Theoretically you could cut the time you spend drawing portrait in Procreate by half by activating ’Drawing assist’ mode, in this case everything that I drew on the right half of the screen was mirrored on the left. In reality faces are rarely perfectly symmetrical so you’d keep turning off drawing assist to add any asymmetrical features.

As this is practice on my Introduction to Procreate course, I stayed in ‘Drawing assist’ for the whole drawing.

Ficus

Ficus

My thanks to Beth and Ian who ran the Art Tour: Drawing from Observation at the Apple Store in Leeds on Thursday morning. We headed for Trinity Kitchen and settled down to draw using Procreate on the latest version of the iPad Pro.
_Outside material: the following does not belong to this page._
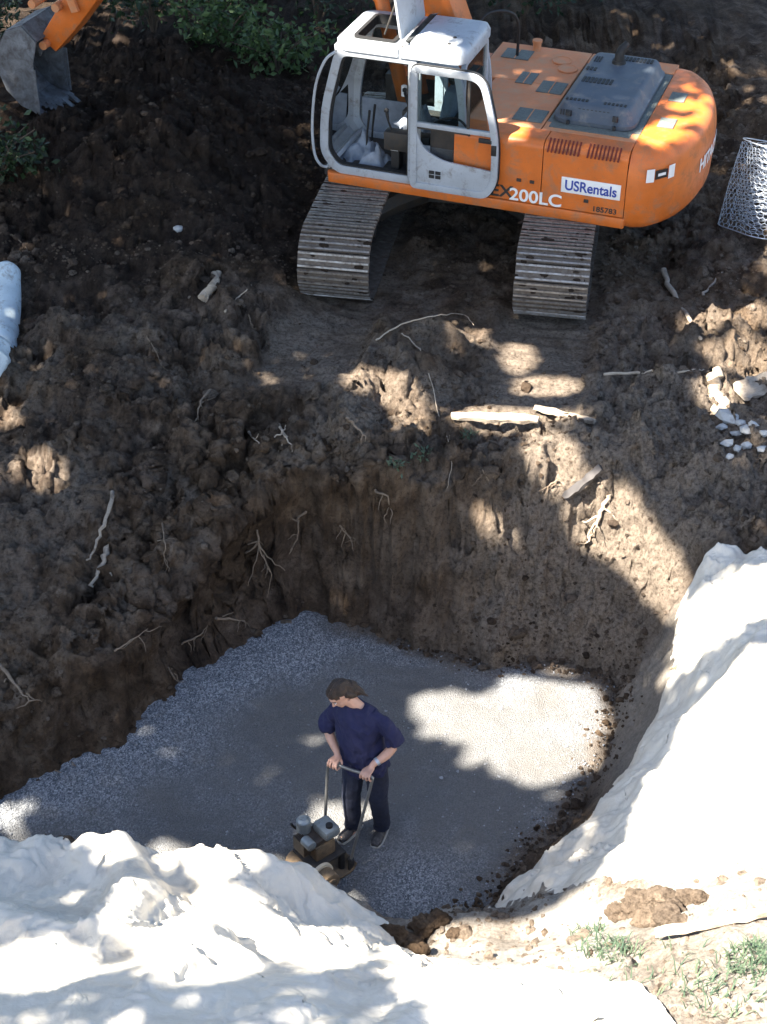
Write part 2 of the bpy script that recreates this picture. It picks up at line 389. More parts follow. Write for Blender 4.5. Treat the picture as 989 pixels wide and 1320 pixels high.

This was the central tree, I think that it’s a weeping fig, Ficus benjamina, with a ‘trunk’ of intertwined stems.

Botanical Palette

watercolour box

Some of the colours in my original Winsor & Newton watercolour box have been worn away to shrivelled husks so I’ve revamped the box with some replacements and some substitutions.

watercolour palette

My aim is to make this a palette suitable for painting wild flowers, so, in addition to my regular cool and warm versions of red, yellow and blue, I’ve gone for a warm and cool violet along with Permanent Magenta.

There are probably slightly too many earthy brownish colours, so as I start to use the box I might put some of those on the substitute list and think about an olive green, an indigo or perhaps another yellow, either a gold or an acid yellow.